Stated problem:
Will you transcribe the entries that follow, exactly and in full?

Scripts that build scenes:

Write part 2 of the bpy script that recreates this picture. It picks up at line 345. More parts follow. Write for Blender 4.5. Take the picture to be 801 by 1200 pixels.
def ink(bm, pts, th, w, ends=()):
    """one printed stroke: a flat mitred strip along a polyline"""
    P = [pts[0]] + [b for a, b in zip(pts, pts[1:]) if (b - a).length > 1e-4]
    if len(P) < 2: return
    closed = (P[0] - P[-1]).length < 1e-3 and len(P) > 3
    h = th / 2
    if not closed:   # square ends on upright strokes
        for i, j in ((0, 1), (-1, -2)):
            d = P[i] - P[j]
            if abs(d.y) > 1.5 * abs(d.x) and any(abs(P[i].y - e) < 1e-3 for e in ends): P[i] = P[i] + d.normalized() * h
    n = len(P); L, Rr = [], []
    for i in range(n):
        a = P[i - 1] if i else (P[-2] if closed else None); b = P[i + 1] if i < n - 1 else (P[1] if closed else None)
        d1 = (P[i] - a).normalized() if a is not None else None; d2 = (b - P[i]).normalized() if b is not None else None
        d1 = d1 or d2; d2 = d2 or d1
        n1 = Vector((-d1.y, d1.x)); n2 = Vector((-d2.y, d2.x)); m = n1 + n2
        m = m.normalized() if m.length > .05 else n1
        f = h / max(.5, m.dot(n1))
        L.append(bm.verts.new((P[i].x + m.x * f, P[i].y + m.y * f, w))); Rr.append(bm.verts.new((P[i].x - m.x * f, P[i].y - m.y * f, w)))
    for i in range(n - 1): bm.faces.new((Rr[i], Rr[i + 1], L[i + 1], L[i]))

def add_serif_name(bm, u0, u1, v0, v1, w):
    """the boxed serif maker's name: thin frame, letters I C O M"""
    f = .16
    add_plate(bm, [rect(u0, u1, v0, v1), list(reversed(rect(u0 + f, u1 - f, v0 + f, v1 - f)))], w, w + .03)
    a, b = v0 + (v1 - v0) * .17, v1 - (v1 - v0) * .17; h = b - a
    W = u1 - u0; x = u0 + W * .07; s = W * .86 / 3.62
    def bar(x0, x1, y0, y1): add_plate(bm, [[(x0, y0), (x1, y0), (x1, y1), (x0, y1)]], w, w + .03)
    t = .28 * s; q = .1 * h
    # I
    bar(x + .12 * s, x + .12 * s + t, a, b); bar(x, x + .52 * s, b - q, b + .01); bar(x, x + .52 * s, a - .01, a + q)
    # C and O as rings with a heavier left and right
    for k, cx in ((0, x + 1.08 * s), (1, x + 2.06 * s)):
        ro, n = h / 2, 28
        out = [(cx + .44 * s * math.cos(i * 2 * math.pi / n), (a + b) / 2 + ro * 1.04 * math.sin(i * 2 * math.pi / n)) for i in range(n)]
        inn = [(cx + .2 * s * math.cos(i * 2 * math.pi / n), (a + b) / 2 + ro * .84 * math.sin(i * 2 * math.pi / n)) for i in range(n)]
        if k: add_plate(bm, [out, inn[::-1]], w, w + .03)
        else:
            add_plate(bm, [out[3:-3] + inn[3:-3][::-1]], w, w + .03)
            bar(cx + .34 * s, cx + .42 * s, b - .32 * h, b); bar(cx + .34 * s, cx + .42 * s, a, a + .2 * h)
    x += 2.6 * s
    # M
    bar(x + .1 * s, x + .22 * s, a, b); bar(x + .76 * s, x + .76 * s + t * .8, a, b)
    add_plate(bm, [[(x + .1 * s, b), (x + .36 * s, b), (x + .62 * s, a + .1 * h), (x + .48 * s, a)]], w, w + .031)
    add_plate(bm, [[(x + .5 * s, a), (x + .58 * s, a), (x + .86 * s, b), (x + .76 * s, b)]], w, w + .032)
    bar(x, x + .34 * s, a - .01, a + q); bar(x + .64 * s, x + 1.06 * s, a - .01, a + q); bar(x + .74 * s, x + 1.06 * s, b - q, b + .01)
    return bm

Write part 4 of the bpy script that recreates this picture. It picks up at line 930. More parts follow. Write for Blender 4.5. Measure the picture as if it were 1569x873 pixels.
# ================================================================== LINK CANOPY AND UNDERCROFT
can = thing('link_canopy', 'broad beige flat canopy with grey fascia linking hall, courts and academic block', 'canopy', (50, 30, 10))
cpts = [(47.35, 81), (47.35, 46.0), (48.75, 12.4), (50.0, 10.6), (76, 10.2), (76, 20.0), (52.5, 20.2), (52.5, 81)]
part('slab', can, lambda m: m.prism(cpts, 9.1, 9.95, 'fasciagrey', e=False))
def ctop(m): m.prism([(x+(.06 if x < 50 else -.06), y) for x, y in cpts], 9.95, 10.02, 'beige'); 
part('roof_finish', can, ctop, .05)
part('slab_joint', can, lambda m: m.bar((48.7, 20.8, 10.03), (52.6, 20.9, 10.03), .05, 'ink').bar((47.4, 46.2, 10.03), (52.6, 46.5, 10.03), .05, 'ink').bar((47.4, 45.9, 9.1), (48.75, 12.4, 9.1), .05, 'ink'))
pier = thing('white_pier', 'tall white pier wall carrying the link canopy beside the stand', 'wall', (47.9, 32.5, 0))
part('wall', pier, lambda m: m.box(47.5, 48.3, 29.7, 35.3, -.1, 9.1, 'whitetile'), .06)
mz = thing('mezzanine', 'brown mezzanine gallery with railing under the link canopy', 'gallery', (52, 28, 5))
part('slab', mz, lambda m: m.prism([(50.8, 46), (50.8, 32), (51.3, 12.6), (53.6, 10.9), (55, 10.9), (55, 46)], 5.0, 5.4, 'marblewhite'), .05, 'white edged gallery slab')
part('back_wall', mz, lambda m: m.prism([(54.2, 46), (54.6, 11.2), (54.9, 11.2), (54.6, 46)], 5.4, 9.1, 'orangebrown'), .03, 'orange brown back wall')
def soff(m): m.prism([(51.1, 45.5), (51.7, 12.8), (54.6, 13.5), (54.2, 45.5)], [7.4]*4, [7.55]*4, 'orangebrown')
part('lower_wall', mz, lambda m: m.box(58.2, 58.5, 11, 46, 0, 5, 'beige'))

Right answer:
Write part 2 of the bpy script that recreates this picture. It picks up at line 345. More parts follow. Write for Blender 4.5. Take the picture to be 801 by 1200 pixels.
def ink(bm, pts, th, w, ends=()):
    """one printed stroke: a flat mitred strip along a polyline"""
    P = [pts[0]] + [b for a, b in zip(pts, pts[1:]) if (b - a).length > 1e-4]
    if len(P) < 2: return
    closed = (P[0] - P[-1]).length < 1e-3 and len(P) > 3
    h = th / 2
    if not closed:   # square ends on upright strokes
        for i, j in ((0, 1), (-1, -2)):
            d = P[i] - P[j]
            if abs(d.y) > 1.5 * abs(d.x) and any(abs(P[i].y - e) < 1e-3 for e in ends): P[i] = P[i] + d.normalized() * h
    n = len(P); L, Rr = [], []
    for i in range(n):
        a = P[i - 1] if i else (P[-2] if closed else None); b = P[i + 1] if i < n - 1 else (P[1] if closed else None)
        d1 = (P[i] - a).normalized() if a is not None else None; d2 = (b - P[i]).normalized() if b is not None else None
        d1 = d1 or d2; d2 = d2 or d1
        n1 = Vector((-d1.y, d1.x)); n2 = Vector((-d2.y, d2.x)); m = n1 + n2
        m = m.normalized() if m.length > .05 else n1
        f = h / max(.5, m.dot(n1))
        L.append(bm.verts.new((P[i].x + m.x * f, P[i].y + m.y * f, w))); Rr.append(bm.verts.new((P[i].x - m.x * f, P[i].y - m.y * f, w)))
    for i in range(n - 1): bm.faces.new((Rr[i], Rr[i + 1], L[i + 1], L[i]))

def add_serif_name(bm, u0, u1, v0, v1, w):
    """the boxed serif maker's name: thin frame, letters I C O M"""
    f = .16
    add_plate(bm, [rect(u0, u1, v0, v1), list(reversed(rect(u0 + f, u1 - f, v0 + f, v1 - f)))], w, w + .03)
    a, b = v0 + (v1 - v0) * .17, v1 - (v1 - v0) * .17; h = b - a
    W = u1 - u0; x = u0 + W * .07; s = W * .86 / 3.62
    def bar(x0, x1, y0, y1): add_plate(bm, [[(x0, y0), (x1, y0), (x1, y1), (x0, y1)]], w, w + .03)
    t = .28 * s; q = .1 * h
    # I
    bar(x + .12 * s, x + .12 * s + t, a, b); bar(x, x + .52 * s, b - q, b + .01); bar(x, x + .52 * s, a - .01, a + q)
    # C and O as rings with a heavier left and right
    for k, cx in ((0, x + 1.08 * s), (1, x + 2.06 * s)):
        ro, n = h / 2, 28
        out = [(cx + .44 * s * math.cos(i * 2 * math.pi / n), (a + b) / 2 + ro * 1.04 * math.sin(i * 2 * math.pi / n)) for i in range(n)]
        inn = [(cx + .2 * s * math.cos(i * 2 * math.pi / n), (a + b) / 2 + ro * .84 * math.sin(i * 2 * math.pi / n)) for i in range(n)]
        if k: add_plate(bm, [out, inn[::-1]], w, w + .03)
        else:
            add_plate(bm, [out[3:-3] + inn[3:-3][::-1]], w, w + .03)
            bar(cx + .34 * s, cx + .42 * s, b - .32 * h, b); bar(cx + .34 * s, cx + .42 * s, a, a + .2 * h)
    x += 2.6 * s
    # M
    bar(x + .1 * s, x + .22 * s, a, b); bar(x + .76 * s, x + .76 * s + t * .8, a, b)
    add_plate(bm, [[(x + .1 * s, b), (x + .36 * s, b), (x + .62 * s, a + .1 * h), (x + .48 * s, a)]], w, w + .031)
    add_plate(bm, [[(x + .5 * s, a), (x + .58 * s, a), (x + .86 * s, b), (x + .76 * s, b)]], w, w + .032)
    bar(x, x + .34 * s, a - .01, a + q); bar(x + .64 * s, x + 1.06 * s, a - .01, a + q); bar(x + .74 * s, x + 1.06 * s, b - q, b + .01)
    return bm

Write part 4 of the bpy script that recreates this picture. It picks up at line 930. More parts follow. Write for Blender 4.5. Measure the picture as if it were 1569x873 pixels.
# ================================================================== LINK CANOPY AND UNDERCROFT
can = thing('link_canopy', 'broad beige flat canopy with grey fascia linking hall, courts and academic block', 'canopy', (50, 30, 10))
cpts = [(47.35, 81), (47.35, 46.0), (48.75, 12.4), (50.0, 10.6), (76, 10.2), (76, 20.0), (52.5, 20.2), (52.5, 81)]
part('slab', can, lambda m: m.prism(cpts, 9.1, 9.95, 'fasciagrey', e=False))
def ctop(m): m.prism([(x+(.06 if x < 50 else -.06), y) for x, y in cpts], 9.95, 10.02, 'beige'); 
part('roof_finish', can, ctop, .05)
part('slab_joint', can, lambda m: m.bar((48.7, 20.8, 10.03), (52.6, 20.9, 10.03), .05, 'ink').bar((47.4, 46.2, 10.03), (52.6, 46.5, 10.03), .05, 'ink').bar((47.4, 45.9, 9.1), (48.75, 12.4, 9.1), .05, 'ink'))
pier = thing('white_pier', 'tall white pier wall carrying the link canopy beside the stand', 'wall', (47.9, 32.5, 0))
part('wall', pier, lambda m: m.box(47.5, 48.3, 29.7, 35.3, -.1, 9.1, 'whitetile'), .06)
mz = thing('mezzanine', 'brown mezzanine gallery with railing under the link canopy', 'gallery', (52, 28, 5))
part('slab', mz, lambda m: m.prism([(50.8, 46), (50.8, 32), (51.3, 12.6), (53.6, 10.9), (55, 10.9), (55, 46)], 5.0, 5.4, 'marblewhite'), .05, 'white edged gallery slab')
part('back_wall', mz, lambda m: m.prism([(54.2, 46), (54.6, 11.2), (54.9, 11.2), (54.6, 46)], 5.4, 9.1, 'orangebrown'), .03, 'orange brown back wall')
def soff(m): m.prism([(51.1, 45.5), (51.7, 12.8), (54.6, 13.5), (54.2, 45.5)], [7.4]*4, [7.55]*4, 'orangebrown')
part('lower_wall', mz, lambda m: m.box(58.2, 58.5, 11, 46, 0, 5, 'beige'))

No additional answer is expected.